中国人との結婚・離婚 研究その9 中華人民共和国民法通則第147条のナゾ 外国法で成立した婚姻が中国でも「有効」とは?

中華人民共和国民法通則

第147条

中華人民共和国公民と外国人との結婚には、婚姻締結地の法律が適用され、離婚には、案件が受理された裁判所の所在地の法律が適用されるものとする。

心が広いのか、単なる不備なのか

中華人民共和国民法通則第147条は、中国公民と外国人の婚姻は婚姻締結地の法律によるとし、その婚姻は中国国内でも有効だから、あらためて婚姻登記や承認を受ける必要はない、といえば聞こえはいいが、そもそも外国法による婚姻の報告的届出の制度がないのである。
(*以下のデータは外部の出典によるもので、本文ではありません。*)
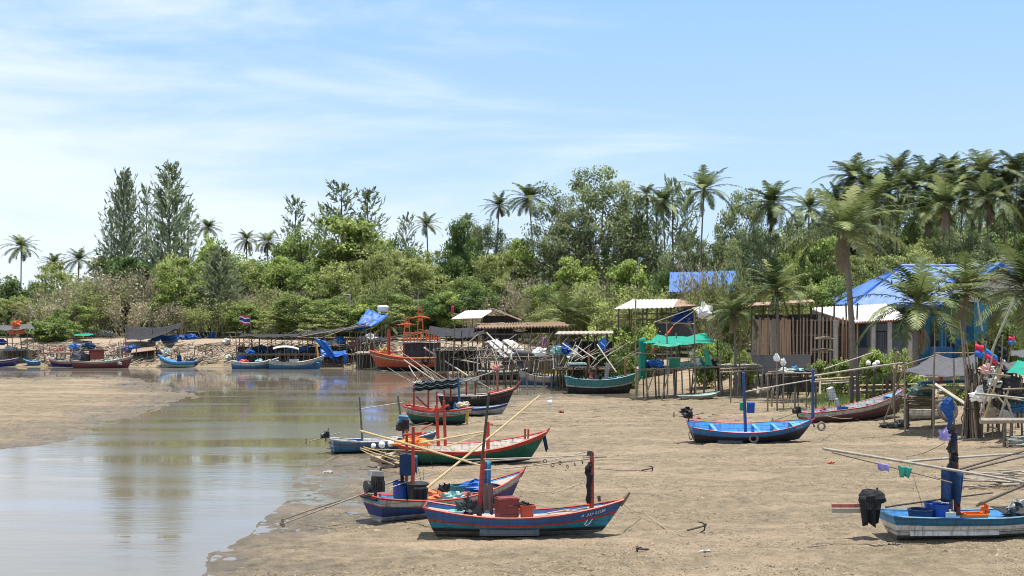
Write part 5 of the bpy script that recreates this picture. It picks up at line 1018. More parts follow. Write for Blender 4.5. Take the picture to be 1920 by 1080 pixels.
c = B10.w(B10.floor(1826, -.2)); crate('crate', 'bright orange crate right of the mast foot'.replace(' right of', ' beside'), 'crate', c, (.66, .45, .3), PORNG, .1, None, open_=True); pile('orange_cloth', 'orange cloth heaped at the end of the bright orange crate', 'cloth', c+Vector((.36, .1, .2)), (.32, .4, .42), mat('orange_cloth', (.85, .2, .05), .9, .2, 5), 6)
c = B10.w(B10.floor(1910, .1)); pile('net_heap', 'grey green net heap toward the bow of the white hulled boat', 'net', c, (.9, .7, .5), NETK, 7); c = B10.w(B10.floor(1905, .35)); pile('pale_cloth', 'pale cloth heap next to the grey green net heap', 'cloth', c, (.5, .5, .6), NETW, 8)
B10.mast((1795, 966), (1789, 800), .10, MAROON, 0, r1=.08); B10.mast((1783, 966), (1782, 795), .06, POLE, .1)
q = MB(); q.box(B10.loc(1786, 800), (.22, .16, .12), (0, .3, 0)); B10.part('masthead', q, DARKPOLE)
hang('blue_overalls', 'blue cloth hanging on the mast of the white hulled boat', 'cloth', (B10.W(1766, 874, -.12), B10.W(1808, 888, -.12)), .95, mat('overall_blue', (.022, .06, .15), .9, .4, 4, (.05, .14, .30), .6, bump=.6), 4, .14, 12, 9, .8)
for i in range(5): pile('wrapped_net', 'dark net lump lashed to the mast of the white hulled boat', 'net', B10.W(1784+(i % 2)*6, 815+i*17, -.06), (.22, .22, .34), [NETK, CNAVY, NETK, CBLK, NETK][i], 70+i, group='net lumps on the mast')
pole('thick pale pole running over the white hulled boat, highest at its loose end', P(1543, 841, 36.5), P(1965, 912, 37.4), .045, GBAMB, .04); pole('thinner pole hanging below the thick pale pole', P(1560, 848, 36.8), P(1785, 905, 37.2), .025, POLE)
pole('grey pole from the mast of the white hulled boat toward the driftwood', P(1690, 866, 38), P(1990, 846, 39), .04, GBAMB); pole('dark pole slanting from the mast toward the driftwood, upper one', P(1800, 880, 37.6), P(1960, 836, 38.6), .03, DARKPOLE); pole('dark pole slanting from the mast toward the driftwood, lower one', P(1800, 885, 37.4), P(1960, 848, 38.4), .03, DARKPOLE); pole('heavy dark pole slanting out of the white hulled boat', B10.W(1830, 948, -.2), P(1965, 892, 37.2), .05, WOOD)
hang('lilac_bag', 'lilac plastic bag caught on the thick pale pole', 'bag', (P(1645, 867, 36.7), P(1668, 872, 36.7)), .2, LILAC, 2, .05); hang('teal_bag', 'teal plastic bag caught on the thick pale pole', 'bag', (P(1684, 873, 36.8), P(1711, 877, 36.8)), .30, TEALB, 3, .07, taper=.6); pile('lilac_bag', 'lilac plastic bag at the masthead of the white hulled boat', 'bag', B10.W(1771, 826, -.1), (.36, .3, .4), LILAC, 3, .3)
mb = MB(); c = B10.W(1779, 803, 0); mb.lathe((0, 0, 0), [(.03, -.1), (.05, .0), (.09, .25), (.15, .45), (.20, .62), (.19, .75), (.15, .84), (.06, .9)], 12, squash=.5); g_ = random.Random(2); mb.v = [(c.x+v[0]*(1+g_.uniform(-.3, .3))+.05*math.sin(v[2]*7), c.y+v[1]*(1+g_.uniform(-.3, .3)), c.z+v[2]+g_.uniform(-.04, .04)) for v in mb.v]; item('landing_net', 'blue net bag on a stick above the masthead of the white hulled boat', 'net', mb, mat('thin_blue_net', (.03, .13, .42), .8, .4, 9, (.10, .28, .62), .6, bump=.6, trans=.35)); mb = MB(); mb.torus(B10.W(1778, 767, -.02), .27, .02, (R(90), 0, 0), 18, 5); item('net_hoop', 'hoop of the blue net bag above the masthead', 'hoop', mb, POLE); pole('stick holding up the blue net bag', B10.W(1784, 815), B10.W(1775, 744), .025, POLE)
# ================================================================ far shore: jetties, sheds, awnings and moored boats
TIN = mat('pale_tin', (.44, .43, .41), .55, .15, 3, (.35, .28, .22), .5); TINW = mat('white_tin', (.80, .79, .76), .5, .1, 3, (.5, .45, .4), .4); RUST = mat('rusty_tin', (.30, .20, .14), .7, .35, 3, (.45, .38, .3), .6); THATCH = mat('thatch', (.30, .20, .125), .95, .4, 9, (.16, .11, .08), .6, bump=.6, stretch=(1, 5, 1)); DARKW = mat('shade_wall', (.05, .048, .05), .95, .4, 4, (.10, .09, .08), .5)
class Shore:
    """a jetty, stall or shed of poles: every post, beam and floor is a part"""
    def __init__(s, name, label, cat, px, Y, group=None):
        s.b = AT(px, Y); s.root = empty(name, s.b, 0, label, cat, group); s.g = random.Random(px*3+int(Y))
    def post(s, px, ytop, Y, r=.06, m=None, lean=0, ybot=None, name='post'):
        top = P(px, ytop, Y); g = s.g; bx = top.x+lean+g.uniform(-.06, .06); gz = H(bx, Y)-.25
        if ybot is not None: gz = P(px, ybot, Y).z
        mb = MB(); mb.tube((bx, Y, gz), top, r, r*.8, 6, bend=.012, seed=px+int(ytop)); return mb.build(name, m or POLE, s.root, world=True)
    def posts(s, pxs, ytop, Y, r=.06, m=None, jit=5, **k):
        for p in pxs: s.post(p+s.g.uniform(-1, 1), ytop+s.g.uniform(-jit, jit), Y+s.g.uniform(-.3, .3), r*s.g.uniform(.8, 1.2), m or s.g.choice([POLE, DARKPOLE, POLE, WOOD]), s.g.uniform(-.25, .25), **k)
    def beam(s, a, b, r=.05, m=None, name='beam'):
        mb = MB(); mb.tube(a, b, r, r*.8, 6, bend=.008, seed=int(a[0]*10)); return mb.build(name, m or POLE, s.root, world=True)
    def bpx(s, a, b, Y, Y2=None, r=.05, m=None, name='beam'): return s.beam(P(*a, Y), P(*b, Y2 or Y), r, m, name)
    def floor(s, px0, px1, py, Y0, Y1, m=None, skew=0.0):
        a, b = P(px0, py, Y0), P(px1, py, Y0+skew); b.z = a.z; n = max(4, int((b.x-a.x)/.28)); mb = MB()
        for i in range(n):
            x = a.x+(b.x-a.x)*(i+.5)/n; mb.box((x, (Y0+Y1)/2+skew*(i+.5)/n+s.g.uniform(-.15, .15), a.z+s.g.uniform(-.03, .03)), ((b.x-a.x)/n*.8, Y1-Y0, .05))
        mb.build('platform', m or PALEWOOD, s.root, world=True)
        s.beam(a+Vector((-.2, .1, -.09)), b+Vector((.2, .1, -.09)), .06); s.beam(Vector((a.x, Y1-.1, a.z-.09)), Vector((b.x, Y1-.1+skew, a.z-.09)), .06)
    def awning(s, cs, m, seed=1, sag=.25, crease=.07, name='awning'): return tarp(name, '', '', [P(*c) for c in cs], m, seed, sag, 12, crease, s.root)
    def roof(s, cs, m, name='roof', rib=.09, n=26, th=.05):
        a, b, c, d = [P(*q) for q in cs]; g = [[a.lerp(b, u/n).lerp(d.lerp(c, u/n), v)+Vector((0, 0, rib*(.5 if u % 2 else -.5))) for u in range(n+1)] for v in (0, .25, .5, .75, 1)]
        mb = MB(); mb.sheet(g, th); return mb.build(name, m, s.root, world=True)
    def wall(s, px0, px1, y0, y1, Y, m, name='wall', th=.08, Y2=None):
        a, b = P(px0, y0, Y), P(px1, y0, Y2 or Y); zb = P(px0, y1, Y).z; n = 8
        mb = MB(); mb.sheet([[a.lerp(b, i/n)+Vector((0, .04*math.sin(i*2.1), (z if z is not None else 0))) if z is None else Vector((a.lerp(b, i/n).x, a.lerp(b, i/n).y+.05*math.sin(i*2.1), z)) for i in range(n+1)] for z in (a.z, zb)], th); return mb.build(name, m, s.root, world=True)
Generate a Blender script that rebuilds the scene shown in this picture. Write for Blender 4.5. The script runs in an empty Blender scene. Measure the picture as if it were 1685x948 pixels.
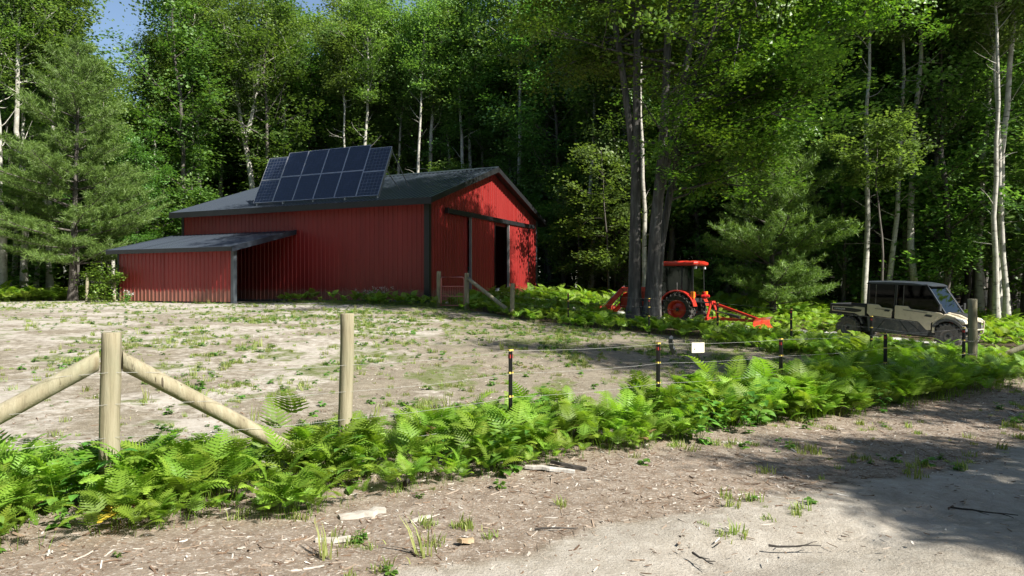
import bpy, math, random
import numpy as np
from mathutils import Vector, Matrix, Euler
R = math.radians
sc = bpy.context.scene
col = sc.collection
rng = np.random.default_rng(7)

# ------------------------------------------------------------------ camera, sky, sun, exposure
FPX = 1150.0            # focal length in photo pixels (photo 1685 wide)
ZC = 1.65               # eye height above the near ground
cam_d = bpy.data.cameras.new('camera')
cam = bpy.data.objects.new('camera', cam_d)
col.objects.link(cam)
cam.location = (0, 0, ZC)
cam.rotation_euler = (R(89.8), 0, 0)
cam_d.sensor_width = 36
cam_d.lens = 36 * FPX / 1685
cam_d.clip_start = 0.05
cam_d.clip_end = 2000
sc.camera = cam

SUN_EL = R(44)
SH = Vector((0.805, -0.593))          # horizontal direction towards the sun
SH.normalize()
SDIR = Vector((SH.x * math.cos(SUN_EL), SH.y * math.cos(SUN_EL), math.sin(SUN_EL)))
w = bpy.data.worlds.new('World')
sc.world = w
w.use_nodes = True
nt = w.node_tree
bg = nt.nodes['Background']
sky = nt.nodes.new('ShaderNodeTexSky')
sky.sky_type = 'NISHITA'
sky.sun_disc = False
sky.sun_elevation = SUN_EL
sky.sun_rotation = math.atan2(SH.x, SH.y)
sky.air_density = 1.0
sky.dust_density = 1.0
sky.ozone_density = 1.2
nt.links.new(sky.outputs[0], bg.inputs[0])
bg.inputs[1].default_value = 0.072
sun_d = bpy.data.lights.new('sun', 'SUN')
sun_d.energy = 5.0
sun_d.angle = R(0.55)
sun_d.color = (1.0, 0.95, 0.86)
sun = bpy.data.objects.new('sun', sun_d)
col.objects.link(sun)
sun.rotation_euler = (-SDIR).to_track_quat('-Z', 'Y').to_euler()
sun.location = (30, -20, 40)
sc.view_settings.view_transform = 'Standard'
sc.view_settings.look = 'None'
sc.view_settings.gamma = 1
sc.view_settings.use_curve_mapping = False
sc.view_settings.exposure = 1.2
sc.cycles.max_bounces = 6
sc.cycles.diffuse_bounces = 3
sc.cycles.glossy_bounces = 3
sc.cycles.transmission_bounces = 4
sc.cycles.transparent_max_bounces = 8

# ------------------------------------------------------------------ small helpers
def tag(o, label=None, cat=None, group=None, kind=None):
    if label: o['label'] = label
    if cat: o['category'] = cat
    if group: o['group'] = group
    if kind or cat: o['kind'] = kind or 'thing'
    return o

def empty(name, loc=(0, 0, 0), rz=0, label=None, cat=None, group=None, parent=None):
    o = bpy.data.objects.new(name, None)
    col.objects.link(o)
    o.location = loc
    o.rotation_euler = (0, 0, rz)
    o.empty_display_size = 0.2
    if parent: o.parent = parent
    return tag(o, label, cat, group)

def mesh_np(name, V, Fs, mats, mis=None, smooth=False):
    """V (n,3); Fs list of (m,k) int arrays; mis list of material index per face array"""
    me = bpy.data.meshes.new(name)
    V = np.asarray(V, dtype=np.float32)
    me.vertices.add(len(V))
    me.vertices.foreach_set('co', V.ravel())
    Fs = [np.asarray(f, dtype=np.int32) for f in Fs]
    nl = sum(f.size for f in Fs)
    npoly = sum(len(f) for f in Fs)
    me.loops.add(nl)
    me.loops.foreach_set('vertex_index', np.concatenate([f.ravel() for f in Fs]))
    me.polygons.add(npoly)
    tot = np.concatenate([np.full(len(f), f.shape[1], dtype=np.int32) for f in Fs])
    st = np.concatenate([[0], np.cumsum(tot)[:-1]]).astype(np.int32)
    me.polygons.foreach_set('loop_start', st)
    if mis is not None:
        mi = np.concatenate([np.full(len(f), m, dtype=np.int32) for f, m in zip(Fs, mis)])
        me.polygons.foreach_set('material_index', mi)
    sm = np.zeros(npoly, dtype=bool)
    if smooth is True:
        sm[:] = True
    elif smooth is not False:
        sm = np.concatenate([np.full(len(f), s, dtype=bool) for f, s in zip(Fs, smooth)])
    me.polygons.foreach_set('use_smooth', sm)
    for m in mats: me.materials.append(m)
    me.update(calc_edges=True)
    me.validate()
    return me

def link(name, me, parent=None, loc=None, rot=None):
    o = bpy.data.objects.new(name, me)
    col.objects.link(o)
    if parent: o.parent = parent
    if loc is not None: o.location = loc
    if rot is not None: o.rotation_euler = rot
    return o

def tube_np(pts, rad, n=7, phase=0.0, wob=None):
    pts = np.asarray(pts, float); rad = np.asarray(rad, float)
    k = len(pts)
    tang = np.gradient(pts, axis=0)
    tang /= np.linalg.norm(tang, axis=1)[:, None] + 1e-9
    ref = np.array([1.0, 0, 0]) if abs(tang[0][0]) < 0.8 else np.array([0, 1.0, 0])
    a = ref - (tang @ ref)[:, None] * tang
    a /= np.linalg.norm(a, axis=1)[:, None]
    b = np.cross(tang, a)
    th = np.arange(n) / n * 2 * math.pi + phase
    rr = rad[:, None] * np.ones((k, n))
    if wob is not None: rr = rr * wob
    V = pts[:, None, :] + rr[..., None] * (np.cos(th)[None, :, None] * a[:, None, :] + np.sin(th)[None, :, None] * b[:, None, :])
    V = V.reshape(-1, 3)
    i = np.arange(k - 1)[:, None] * n
    j = np.arange(n)[None, :]
    q = np.stack([i + j, i + (j + 1) % n, i + n + (j + 1) % n, i + n + j], -1).reshape(-1, 4)
    return V, q

class NB:
    """collects numpy pieces"""
    def __init__(s): s.V = []; s.F = {}; s.n = 0
    def add(s, V, F, key=0):
        V = np.asarray(V, float).reshape(-1, 3)
        F = np.asarray(F, int)
        s.F.setdefault((key, F.shape[1]), []).append(F + s.n)
        s.V.append(V); s.n += len(V)
    def mesh(s, name, mats, smooth_keys=()):
        Fs = []; mis = []; sm = []
        for (k, _), lst in s.F.items():
            Fs.append(np.concatenate(lst)); mis.append(k); sm.append(k in smooth_keys)
        return mesh_np(name, np.concatenate(s.V), Fs, mats, mis, sm)

class MB:
    """hand modelling: boxes, bars, prisms, lathes, tubes joined into one mesh"""
    def __init__(s): s.v = []; s.f = []
    def _add(s, v, f):
        n = len(s.v); s.v += [tuple(p) for p in v]; s.f += [tuple(i + n for i in q) for q in f]
        return s
    def box(s, x0, x1, y0, y1, z0, z1, mat=None):
        v = [(x, y, z) for x in (x0, x1) for y in (y0, y1) for z in (z0, z1)]
        if mat is not None: v = [mat @ Vector(p) for p in v]
        return s._add(v, [(0, 1, 3, 2), (4, 6, 7, 5), (0, 4, 5, 1), (2, 3, 7, 6), (0, 2, 6, 4), (1, 5, 7, 3)])
    def bar(s, a, b, wd, hd, up=(0, 0, 1)):
        a = Vector(a); b = Vector(b); d = (b - a).normalized()
        up = Vector(up)
        if abs(d.dot(up)) > 0.98: up = Vector((1, 0, 0))
        sd = d.cross(up).normalized(); u = sd.cross(d)
        v = []
        for p in (a, b):
            for i, j in ((-1, -1), (1, -1), (1, 1), (-1, 1)):
                v.append(p + sd * i * wd / 2 + u * j * hd / 2)
        return s._add(v, [(0, 1, 2, 3), (7, 6, 5, 4), (0, 4, 5, 1), (1, 5, 6, 2), (2, 6, 7, 3), (3, 7, 4, 0)])
    def prism(s, prof, y0, y1, axis='y'):
        """profile of (a,b) points extruded along axis between y0 and y1"""
        n = len(prof)
        def P(a, b, t): return (a, t, b) if axis == 'y' else ((t, a, b) if axis == 'x' else (a, b, t))
        v = [P(a, b, y0) for a, b in prof] + [P(a, b, y1) for a, b in prof]
        f = [tuple(range(n))[::-1], tuple(range(n, 2 * n))] + [(i, (i + 1) % n, n + (i + 1) % n, n + i) for i in range(n)]
        return s._add(v, f)
    def loft(s, rings):
        """rings: list of equal-length point lists, closed ends"""
        n = len(rings[0]); v = [p for r in rings for p in r]; f = []
        for k in range(len(rings) - 1):
            for i in range(n):
                f.append((k * n + i, k * n + (i + 1) % n, (k + 1) * n + (i + 1) % n, (k + 1) * n + i))
        f.append(tuple(range(n))[::-1]); f.append(tuple(range((len(rings) - 1) * n, len(rings) * n)))
        return s._add(v, f)
    def tube(s, pts, r, n=8):
        rad = r if hasattr(r, '__len__') else [r] * len(pts)
        V, q = tube_np(pts, rad, n)
        k = len(pts)
        f = [tuple(x) for x in q] + [tuple(range(n))[::-1], tuple(range((k - 1) * n, k * n))]
        return s._add(V, f)
    def lathe(s, prof, c=(0, 0, 0), n=24, axis='y'):
        """prof: list of (radius, offset along axis); closed profile loop"""
        v = []; f = []; m = len(prof)
        for i in range(n):
            a = 2 * math.pi * i / n
            for r, t in prof:
                p = (c[0] + r * math.cos(a), c[1] + t, c[2] + r * math.sin(a)) if axis == 'y' else \
                    ((c[0] + r * math.cos(a), c[1] + r * math.sin(a), c[2] + t) if axis == 'z' else (c[0] + t, c[1] + r * math.cos(a), c[2] + r * math.sin(a)))
                v.append(p)
        for i in range(n):
            for j in range(m):
                f.append((i * m + j, ((i + 1) % n) * m + j, ((i + 1) % n) * m + (j + 1) % m, i * m + (j + 1) % m))
        return s._add(v, f)
    def build(s, name, mat, parent=None, bevel=0, smooth=False, me=None):
        if me is None:
            me = bpy.data.meshes.new(name)
            me.from_pydata([tuple(p) for p in s.v], [], s.f)
            me.materials.append(mat)
            me.update()
            import bmesh
            bm = bmesh.new(); bm.from_mesh(me)
            bmesh.ops.recalc_face_normals(bm, faces=bm.faces); bm.to_mesh(me); bm.free()
            if smooth:
                me.polygons.foreach_set('use_smooth', [True] * len(me.polygons))
                try: me.set_sharp_from_angle(angle=R(35))
                except Exception: pass
        o = link(name, me, parent)
        if bevel:
            b = o.modifiers.new('bevel', 'BEVEL'); b.width = bevel; b.segments = 2; b.limit_method = 'ANGLE'; b.angle_limit = R(40)
        return o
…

そこで、中国国内では、婚姻締結地の国の公証・その国にある中国在外公館の認証済み婚姻受理証明によって中国の婚姻証の代わりとすることになる。

外国法で成立した婚姻並びに公証・認証済み婚姻受理証明は中国国内でも有効…そもそも、この「有効」の意味はなんだろうか?法律上有効、というのはわかる。けれども、実務上・実際上はどうなのか?この「有効」は、現実的にどのように使えるのか?

たとえば、日本で結婚した日本在住の日中夫婦が中国旅行したとする。ホテル宿泊の際、一方が中国公民であれば、建前上、夫婦の証明(通常、中国の「婚姻証」)を提示することになっている。実際は結婚証を求められることはなく、身分証でOKのようだが、結婚証も同一住所の身分証もないこの日中夫婦の場合、毎回、公証・認証済みの婚姻受理証明を提示することになるのだろうか?

そもそも、外国で成立した婚姻は中国国内でも有効であるから、わざわざ婚姻登記したり人民法院に承認申請しなくてもいい、なんていうのは、いかにも親切で懐が広いようでいて、実は単に報告的届出制度がないからカモフラージュするしかないだけのことだ。

外国法による婚姻の場合、中国人配偶者の戸口簿の婚姻状況に「既婚」と反映されるのみで、国外で婚姻した外国人配偶者の存在はない。そして、戸口簿については強い強制力はない。したがって、日本で結婚すれば、既婚のはずが「未婚」の中国人配偶者は大勢いる。外国で勝手に結婚した人民のことなど知らないよ、ということなのだろう。

※日本人と結婚し、来日のために日本の在外公館に日本人の配偶者等の特定ビザを申請する場合は、婚姻状況が「既婚」に変更された戸口簿の写しが必要となる。